I recently read Stephen King's Duma Key. As with most things I post here, I'm posting mainly as a note to myself so if you haven't read the book consider this your **Spoiler Alert**.
The first thing I have to say about this book is that it read like a novel-length short story that should have been edited about ten to twenty more times, each revision removing more than the next. This would have been a great story at about the length of "1408." As it stands, the thing is a monstrosity composed of a few lush literary oases separated by several vast and inhospitable literary deserts.
Let me clarify before I go on: this is my second time actually making an attempt to read this book. The first time I tried to read it, I put it down at around page 100 and didn't go back to it for about a year.
It didn't get much better the second time around.
So what have I learned from the experience? Many things, but mainly I learned that it's easy -- even for the acknowledged 'master' of a genre -- to fail to revise with a brutal honesty. I don't know if King just lacked the desire to do what needed to be done (as Mark Twain said -- first underline all the parts you like best ... then delete them) or if he actually thought every single paragraph in the work actually had to be there (it didn't).
Having read this book made me not want to read another Stephen King book again in my life, though I probably will. At any rate, here are some questions I'm left with regarding the story itself:
1. If Edgar Freemantle is so rich, why the hell doesn't he have a cell phone?
2. What's up with the housekeeper that King seems to totally forget about throughout most of the book? The one he only mentions when it's convenient -- about two or three times in the entire book?
3. If the evil monster had the capacity to kill people with heart attacks, etc., all the way across the country, why the hell did it need to send an over-the-hill, boozed-up art critic to kill Freemantle's daughter? And why the hell couldn't the young, healthy, athletic daughter take the old crow when the latter attacked the former in her apartment?
4. What the hell was up with all the physicality between the father and daughter?
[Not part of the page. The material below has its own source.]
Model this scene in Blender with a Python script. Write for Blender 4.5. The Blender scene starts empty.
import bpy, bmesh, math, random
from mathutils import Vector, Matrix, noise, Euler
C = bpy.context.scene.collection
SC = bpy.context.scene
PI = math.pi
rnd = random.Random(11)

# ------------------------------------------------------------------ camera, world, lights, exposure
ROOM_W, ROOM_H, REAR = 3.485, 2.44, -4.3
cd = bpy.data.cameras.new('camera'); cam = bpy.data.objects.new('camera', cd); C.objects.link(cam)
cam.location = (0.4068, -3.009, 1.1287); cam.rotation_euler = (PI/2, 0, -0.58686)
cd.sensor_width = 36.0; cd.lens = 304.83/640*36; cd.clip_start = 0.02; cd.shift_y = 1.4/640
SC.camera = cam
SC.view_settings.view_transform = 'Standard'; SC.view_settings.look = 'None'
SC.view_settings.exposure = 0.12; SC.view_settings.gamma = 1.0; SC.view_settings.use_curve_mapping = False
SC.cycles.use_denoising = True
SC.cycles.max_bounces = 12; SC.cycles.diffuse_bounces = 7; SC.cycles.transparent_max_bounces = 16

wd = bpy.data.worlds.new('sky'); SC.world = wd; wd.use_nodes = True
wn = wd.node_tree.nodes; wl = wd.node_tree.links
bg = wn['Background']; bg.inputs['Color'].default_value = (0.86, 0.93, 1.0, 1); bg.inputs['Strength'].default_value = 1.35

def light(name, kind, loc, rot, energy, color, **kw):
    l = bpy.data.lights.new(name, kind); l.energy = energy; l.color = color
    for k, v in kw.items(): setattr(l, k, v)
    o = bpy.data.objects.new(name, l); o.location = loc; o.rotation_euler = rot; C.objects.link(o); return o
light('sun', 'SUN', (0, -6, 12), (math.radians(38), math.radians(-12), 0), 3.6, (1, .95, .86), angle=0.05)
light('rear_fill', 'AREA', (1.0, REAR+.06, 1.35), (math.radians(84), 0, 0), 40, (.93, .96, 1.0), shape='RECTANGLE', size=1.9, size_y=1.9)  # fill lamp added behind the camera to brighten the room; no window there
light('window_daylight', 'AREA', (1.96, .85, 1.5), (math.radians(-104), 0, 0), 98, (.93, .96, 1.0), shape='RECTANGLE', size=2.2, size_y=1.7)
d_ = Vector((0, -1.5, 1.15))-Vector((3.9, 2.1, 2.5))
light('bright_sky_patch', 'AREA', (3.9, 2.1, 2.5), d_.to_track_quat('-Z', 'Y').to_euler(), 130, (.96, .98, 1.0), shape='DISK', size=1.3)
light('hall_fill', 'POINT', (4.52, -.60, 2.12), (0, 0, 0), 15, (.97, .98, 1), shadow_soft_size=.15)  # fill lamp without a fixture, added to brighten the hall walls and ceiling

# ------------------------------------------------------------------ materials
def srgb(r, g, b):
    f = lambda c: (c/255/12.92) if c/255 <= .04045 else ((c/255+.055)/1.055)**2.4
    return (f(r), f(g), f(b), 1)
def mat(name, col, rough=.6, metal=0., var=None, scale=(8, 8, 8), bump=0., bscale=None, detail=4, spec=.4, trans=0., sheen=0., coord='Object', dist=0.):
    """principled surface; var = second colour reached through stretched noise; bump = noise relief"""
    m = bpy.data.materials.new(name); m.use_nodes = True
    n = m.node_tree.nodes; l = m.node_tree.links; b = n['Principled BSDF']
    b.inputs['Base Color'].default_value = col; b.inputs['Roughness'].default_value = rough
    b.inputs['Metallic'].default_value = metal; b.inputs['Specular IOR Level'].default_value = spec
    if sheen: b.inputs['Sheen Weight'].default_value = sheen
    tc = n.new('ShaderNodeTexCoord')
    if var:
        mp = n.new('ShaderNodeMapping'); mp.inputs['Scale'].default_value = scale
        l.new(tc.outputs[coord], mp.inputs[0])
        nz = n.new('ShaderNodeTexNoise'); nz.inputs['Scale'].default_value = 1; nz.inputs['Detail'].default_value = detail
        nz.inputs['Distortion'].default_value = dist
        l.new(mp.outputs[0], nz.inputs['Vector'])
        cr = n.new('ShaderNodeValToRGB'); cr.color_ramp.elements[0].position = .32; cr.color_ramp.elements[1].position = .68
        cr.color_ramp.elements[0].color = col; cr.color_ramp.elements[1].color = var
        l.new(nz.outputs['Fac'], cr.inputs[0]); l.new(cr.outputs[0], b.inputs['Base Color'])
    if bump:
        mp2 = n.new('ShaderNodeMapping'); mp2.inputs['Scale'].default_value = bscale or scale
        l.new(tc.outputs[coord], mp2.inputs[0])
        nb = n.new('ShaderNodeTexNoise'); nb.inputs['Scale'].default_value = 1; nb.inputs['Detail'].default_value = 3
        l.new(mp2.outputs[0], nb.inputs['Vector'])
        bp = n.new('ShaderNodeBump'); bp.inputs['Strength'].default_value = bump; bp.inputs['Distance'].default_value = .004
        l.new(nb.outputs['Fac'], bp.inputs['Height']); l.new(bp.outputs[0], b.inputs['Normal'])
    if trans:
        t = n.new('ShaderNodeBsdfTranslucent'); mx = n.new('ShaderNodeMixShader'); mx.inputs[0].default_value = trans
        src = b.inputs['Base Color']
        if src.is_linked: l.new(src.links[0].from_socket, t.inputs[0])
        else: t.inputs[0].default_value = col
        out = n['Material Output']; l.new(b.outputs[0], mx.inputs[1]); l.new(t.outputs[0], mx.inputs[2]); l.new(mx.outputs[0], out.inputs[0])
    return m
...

That seemed somewhat over the line at times, like when Freemantle is describing her breasts and that whole scene in the pool ... and that kiss on the lips. I mean ... wtf?
Bottom line:
Note to self: When writing a novel, make sure it's a novel and not just a fat short story composed of 85% character development -- of One character.
Oh yeah, and just one more thing: Dr. Xander, the big dude who got Freemantle started on his way? Yep, that's your King requisite Magical Negro.